И вновь Бродский. Его поэма-мистерия «Шествие», написанная в 1961 году, — своего рода квинтэссенция приверженности истокам и традициям петербургской литературы, так авангардно вошедшей в русскую классику. Тут и переклички со старой западноевропейской литературой («Гамлет», «Дон Кихот»), питавшей некогда соками молодую российскую словесность, и прямые отсылы к Достоевскому, Блоку и, конечно, к Пушкину:
Люблю тебя, рассветная пора,
и облаков стремительную рваность
над непокрытой влажной головой,
и молчаливость окон над Невой,
где всё вдоль набережных мчится
и вновь не происходит ничего
и далеко, мне кажется, вершится
мой Страшный Суд, суд сердца моего» [6. Т. 1. С. 135].
Параллельные заметки . В ленинградской литературе 1950-х — 1990-х годов это восхождение к петербургскому наследию, вне всякого сомнения, свидетельствовало, что мощнейший заряд магнитного поля старой городской классики, несмотря на все катаклизмы ХХ столетия, оставался достаточно сильным. Но не только. Новая литература доказывала — петербургскими традициями продолжало во многом питаться и городское самосознание.
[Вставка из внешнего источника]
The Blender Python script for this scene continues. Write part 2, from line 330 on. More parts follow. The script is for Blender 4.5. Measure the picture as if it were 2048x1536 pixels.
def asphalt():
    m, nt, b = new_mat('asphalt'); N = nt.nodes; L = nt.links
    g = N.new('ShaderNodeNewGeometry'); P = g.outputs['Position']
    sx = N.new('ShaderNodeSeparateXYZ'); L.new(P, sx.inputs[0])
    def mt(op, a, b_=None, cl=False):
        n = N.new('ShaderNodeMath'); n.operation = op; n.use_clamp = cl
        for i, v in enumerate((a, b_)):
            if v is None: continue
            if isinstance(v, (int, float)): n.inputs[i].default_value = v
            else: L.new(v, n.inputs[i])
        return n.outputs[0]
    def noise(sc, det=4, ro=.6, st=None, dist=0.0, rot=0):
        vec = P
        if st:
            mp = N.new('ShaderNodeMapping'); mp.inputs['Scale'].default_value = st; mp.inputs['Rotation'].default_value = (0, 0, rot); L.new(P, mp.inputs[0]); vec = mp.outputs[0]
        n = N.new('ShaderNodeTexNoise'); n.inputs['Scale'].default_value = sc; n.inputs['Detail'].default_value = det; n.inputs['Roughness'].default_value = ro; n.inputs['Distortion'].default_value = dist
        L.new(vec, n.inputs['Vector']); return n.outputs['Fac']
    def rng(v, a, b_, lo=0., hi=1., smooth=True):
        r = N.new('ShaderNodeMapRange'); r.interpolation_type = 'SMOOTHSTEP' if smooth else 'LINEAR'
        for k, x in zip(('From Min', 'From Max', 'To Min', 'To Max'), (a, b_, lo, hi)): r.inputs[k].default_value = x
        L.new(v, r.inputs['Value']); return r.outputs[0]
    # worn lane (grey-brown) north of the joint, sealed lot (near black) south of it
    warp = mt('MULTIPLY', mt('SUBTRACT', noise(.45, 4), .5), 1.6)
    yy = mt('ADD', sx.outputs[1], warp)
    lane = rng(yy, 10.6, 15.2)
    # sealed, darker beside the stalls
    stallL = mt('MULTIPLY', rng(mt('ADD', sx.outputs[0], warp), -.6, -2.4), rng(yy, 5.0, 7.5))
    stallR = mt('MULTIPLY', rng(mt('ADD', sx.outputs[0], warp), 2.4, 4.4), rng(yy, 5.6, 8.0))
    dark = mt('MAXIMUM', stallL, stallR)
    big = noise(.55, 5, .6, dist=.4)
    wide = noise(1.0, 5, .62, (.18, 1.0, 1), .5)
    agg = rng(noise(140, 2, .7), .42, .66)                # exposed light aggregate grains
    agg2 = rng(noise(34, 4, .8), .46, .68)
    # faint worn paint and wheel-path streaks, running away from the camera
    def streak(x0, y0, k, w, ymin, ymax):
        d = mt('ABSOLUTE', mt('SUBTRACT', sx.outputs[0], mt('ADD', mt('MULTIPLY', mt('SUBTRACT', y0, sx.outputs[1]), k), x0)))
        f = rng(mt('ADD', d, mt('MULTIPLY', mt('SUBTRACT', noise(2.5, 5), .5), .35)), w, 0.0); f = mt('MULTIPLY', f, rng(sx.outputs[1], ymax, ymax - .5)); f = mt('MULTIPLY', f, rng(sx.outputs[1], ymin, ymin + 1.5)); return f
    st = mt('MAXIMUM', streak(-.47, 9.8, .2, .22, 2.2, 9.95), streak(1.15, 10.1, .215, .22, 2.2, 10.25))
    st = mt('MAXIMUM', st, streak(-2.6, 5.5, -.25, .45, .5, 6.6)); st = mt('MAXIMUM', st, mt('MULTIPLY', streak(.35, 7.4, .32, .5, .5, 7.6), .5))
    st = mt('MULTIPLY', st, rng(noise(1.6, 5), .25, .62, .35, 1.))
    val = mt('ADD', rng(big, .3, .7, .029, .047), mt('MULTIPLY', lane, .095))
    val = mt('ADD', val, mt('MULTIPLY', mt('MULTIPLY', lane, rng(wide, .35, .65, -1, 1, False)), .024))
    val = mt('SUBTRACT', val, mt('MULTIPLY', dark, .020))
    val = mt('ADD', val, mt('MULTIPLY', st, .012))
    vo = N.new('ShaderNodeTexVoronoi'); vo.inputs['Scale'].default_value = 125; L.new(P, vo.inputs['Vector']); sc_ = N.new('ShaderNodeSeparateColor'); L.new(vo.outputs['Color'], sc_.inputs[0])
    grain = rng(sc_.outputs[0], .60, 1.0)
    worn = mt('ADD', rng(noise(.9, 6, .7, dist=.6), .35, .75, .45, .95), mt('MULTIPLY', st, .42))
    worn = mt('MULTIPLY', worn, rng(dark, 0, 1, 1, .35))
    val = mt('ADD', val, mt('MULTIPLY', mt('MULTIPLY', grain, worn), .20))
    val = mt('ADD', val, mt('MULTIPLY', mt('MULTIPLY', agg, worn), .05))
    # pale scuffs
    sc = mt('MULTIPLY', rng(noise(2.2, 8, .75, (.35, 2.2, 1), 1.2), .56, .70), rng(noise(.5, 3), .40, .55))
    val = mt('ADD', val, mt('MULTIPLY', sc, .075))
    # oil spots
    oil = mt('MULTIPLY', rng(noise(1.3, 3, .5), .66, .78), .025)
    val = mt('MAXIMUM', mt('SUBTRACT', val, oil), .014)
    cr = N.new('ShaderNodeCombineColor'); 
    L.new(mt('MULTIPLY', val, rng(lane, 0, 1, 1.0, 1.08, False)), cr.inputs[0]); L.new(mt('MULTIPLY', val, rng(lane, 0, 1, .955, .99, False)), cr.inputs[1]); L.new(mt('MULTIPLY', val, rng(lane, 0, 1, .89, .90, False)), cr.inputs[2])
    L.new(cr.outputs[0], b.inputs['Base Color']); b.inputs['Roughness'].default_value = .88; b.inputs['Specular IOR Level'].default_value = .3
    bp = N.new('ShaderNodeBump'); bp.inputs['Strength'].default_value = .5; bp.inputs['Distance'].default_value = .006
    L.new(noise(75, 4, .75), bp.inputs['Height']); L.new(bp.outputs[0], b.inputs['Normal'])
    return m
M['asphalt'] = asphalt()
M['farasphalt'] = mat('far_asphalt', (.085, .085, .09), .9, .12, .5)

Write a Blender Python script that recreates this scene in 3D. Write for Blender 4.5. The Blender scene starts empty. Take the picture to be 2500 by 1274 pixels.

В Ленинграде вновь стали сильно ощущаться космополитизм, парадоксально уживающийся с питерским патриотизмом, а также внутреннее противостояние безнравственности властей.
Важное отличие «лишних» и «маленьких» людей ленинградской литературы от старой петербургской в том, что теперь они вовсе не служили средством обличения режима и не являлись его жертвами, как это происходило с героями Гоголя, Достоевского и других классиков предыдущего века. Если московская нелегальная литература плохо скрывала свою политизированность, а подцензурная делала это предельно тщательно, то ленинградская, напротив, стремилась к аполитичности, её герои жили словно вне режима, зачастую словно в ином, параллельном мире. Иногда благодаря этой аполитичности некоторые произведения, преодолев все цензурные рогатки, даже оказывались официальной литературой. Именно так пришли к широкому читателю «Сказки для умных» Вадима Шефнера, «Пикник на обочине» и другие произведения Аркадия и Бориса Стругацких, повести Виктора Конецкого, романы Даниила Гранина, рассказы Валерия Попова…
Иными словами, государство — смертно, искусство — вечно. Или, как говорил в своей нобелевской лекции Иосиф Бродский, «негодование, ирония или безразличие, выражаемые литературой зачастую по отношению к государству, есть, по существу, реакция постоянного, лучше сказать — бесконечного, по отношению к временному, к ограниченному» [6. Т. 1. С. 8]. А, следовательно, искусство и государство существуют в разных измерениях и не должны пересекаться; для писателя подпасть под влияние государства — крайне опасно, но и выступать против государства, бороться с ним с помощью художественных текстов — бессмысленно.
Именно с таких позиций создавалось большинство произведений ленинградской литературы второй половины минувшего века. В том числе рассказы и повести Сергея Довлатова, признанного всеми самым питерским писателем той эпохи. «Не то чтобы Довлатов примирялся с советскими безобразиями… — объясняет Александр Генис. — Изображая социализм как национальную форму абсурда, Сергей не отдавал ей предпочтения перед остальными его разновидностями. Довлатов показал, что абсурдна не советская, а любая жизнь» [13. С. 15]. Аналогичным образом относились к этой проблеме другие ленинградские писатели этого времени. «И вовсе не преодолевали мы твердыни тоталитаризма — мы их перешагнули, смеясь», — вспоминает о годах молодости Валерий Попов в книге «Запомните нас такими» [21. С. 33]. И потом уточняет: «…мы больше увлекались друг другом, и на борьбу с тоталитаризмом и прочую чушь времени и сил у нас просто не хватало» [22. С. 112].
Поэтому нет ничего удивительного, что в Ленинграде открытое диссидентское движение — с демонстрациями, пресс-конференциями для зарубежных журналистов, письмами протеста — не получило такого развития, как в Москве. Здесь не было также ярко выраженного славянофильства, как, впрочем, и западничества. Интеллигенция — прежде всего молодёжь — тянулась к европейской и американской культуре в силу петербургских традиций, а также неподцензурности всего западного, но при этом культурные мотивы явственно превалировали над политическими. Будучи по своим глубоким убеждениям, несомненно, антисоветской, значительная часть ленинградской интеллигенции была увлечена прежде всего именно культурой, а не политикой.